(Exercise):
Output the data that follows exactly, line for line.

(Stored data):
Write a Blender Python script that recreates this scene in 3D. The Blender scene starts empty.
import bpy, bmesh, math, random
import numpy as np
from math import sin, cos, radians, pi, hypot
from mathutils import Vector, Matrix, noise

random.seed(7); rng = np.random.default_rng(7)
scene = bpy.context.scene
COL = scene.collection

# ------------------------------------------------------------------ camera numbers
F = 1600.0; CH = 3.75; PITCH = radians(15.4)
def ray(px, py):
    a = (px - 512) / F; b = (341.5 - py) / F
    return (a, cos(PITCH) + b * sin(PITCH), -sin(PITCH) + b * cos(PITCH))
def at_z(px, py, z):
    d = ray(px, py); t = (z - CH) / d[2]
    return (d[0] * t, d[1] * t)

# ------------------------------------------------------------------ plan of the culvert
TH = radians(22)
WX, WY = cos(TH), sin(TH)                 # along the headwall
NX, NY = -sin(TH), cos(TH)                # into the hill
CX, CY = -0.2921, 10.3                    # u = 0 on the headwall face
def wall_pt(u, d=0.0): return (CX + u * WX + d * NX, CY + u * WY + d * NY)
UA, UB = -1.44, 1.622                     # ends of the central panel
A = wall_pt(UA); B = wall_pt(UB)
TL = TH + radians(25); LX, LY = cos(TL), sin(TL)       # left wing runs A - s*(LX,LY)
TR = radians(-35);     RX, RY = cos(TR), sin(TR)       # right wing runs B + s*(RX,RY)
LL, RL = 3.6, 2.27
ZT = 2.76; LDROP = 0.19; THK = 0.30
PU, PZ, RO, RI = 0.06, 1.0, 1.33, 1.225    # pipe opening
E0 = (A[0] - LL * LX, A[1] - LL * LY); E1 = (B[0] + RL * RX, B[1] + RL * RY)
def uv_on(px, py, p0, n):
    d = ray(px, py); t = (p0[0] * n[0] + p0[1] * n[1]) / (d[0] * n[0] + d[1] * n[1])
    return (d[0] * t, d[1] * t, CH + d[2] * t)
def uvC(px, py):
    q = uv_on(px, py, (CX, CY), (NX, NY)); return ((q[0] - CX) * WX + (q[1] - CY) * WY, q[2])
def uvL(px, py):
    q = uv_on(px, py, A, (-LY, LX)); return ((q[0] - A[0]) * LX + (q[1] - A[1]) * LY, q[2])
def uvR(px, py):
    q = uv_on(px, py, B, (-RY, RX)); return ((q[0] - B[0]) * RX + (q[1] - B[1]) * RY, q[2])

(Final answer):
Write a Blender Python script that recreates this scene in 3D. The Blender scene starts empty.
import bpy, bmesh, math, random
import numpy as np
from math import sin, cos, radians, pi, hypot
from mathutils import Vector, Matrix, noise

random.seed(7); rng = np.random.default_rng(7)
scene = bpy.context.scene
COL = scene.collection

# ------------------------------------------------------------------ camera numbers
F = 1600.0; CH = 3.75; PITCH = radians(15.4)
def ray(px, py):
    a = (px - 512) / F; b = (341.5 - py) / F
    return (a, cos(PITCH) + b * sin(PITCH), -sin(PITCH) + b * cos(PITCH))
def at_z(px, py, z):
    d = ray(px, py); t = (z - CH) / d[2]
    return (d[0] * t, d[1] * t)

# ------------------------------------------------------------------ plan of the culvert
TH = radians(22)
WX, WY = cos(TH), sin(TH)                 # along the headwall
NX, NY = -sin(TH), cos(TH)                # into the hill
CX, CY = -0.2921, 10.3                    # u = 0 on the headwall face
def wall_pt(u, d=0.0): return (CX + u * WX + d * NX, CY + u * WY + d * NY)
UA, UB = -1.44, 1.622                     # ends of the central panel
A = wall_pt(UA); B = wall_pt(UB)
TL = TH + radians(25); LX, LY = cos(TL), sin(TL)       # left wing runs A - s*(LX,LY)
TR = radians(-35);     RX, RY = cos(TR), sin(TR)       # right wing runs B + s*(RX,RY)
LL, RL = 3.6, 2.27
ZT = 2.76; LDROP = 0.19; THK = 0.30
PU, PZ, RO, RI = 0.06, 1.0, 1.33, 1.225    # pipe opening
E0 = (A[0] - LL * LX, A[1] - LL * LY); E1 = (B[0] + RL * RX, B[1] + RL * RY)
def uv_on(px, py, p0, n):
    d = ray(px, py); t = (p0[0] * n[0] + p0[1] * n[1]) / (d[0] * n[0] + d[1] * n[1])
    return (d[0] * t, d[1] * t, CH + d[2] * t)
def uvC(px, py):
    q = uv_on(px, py, (CX, CY), (NX, NY)); return ((q[0] - CX) * WX + (q[1] - CY) * WY, q[2])
def uvL(px, py):
    q = uv_on(px, py, A, (-LY, LX)); return ((q[0] - A[0]) * LX + (q[1] - A[1]) * LY, q[2])
def uvR(px, py):
    q = uv_on(px, py, B, (-RY, RX)); return ((q[0] - B[0]) * RX + (q[1] - B[1]) * RY, q[2])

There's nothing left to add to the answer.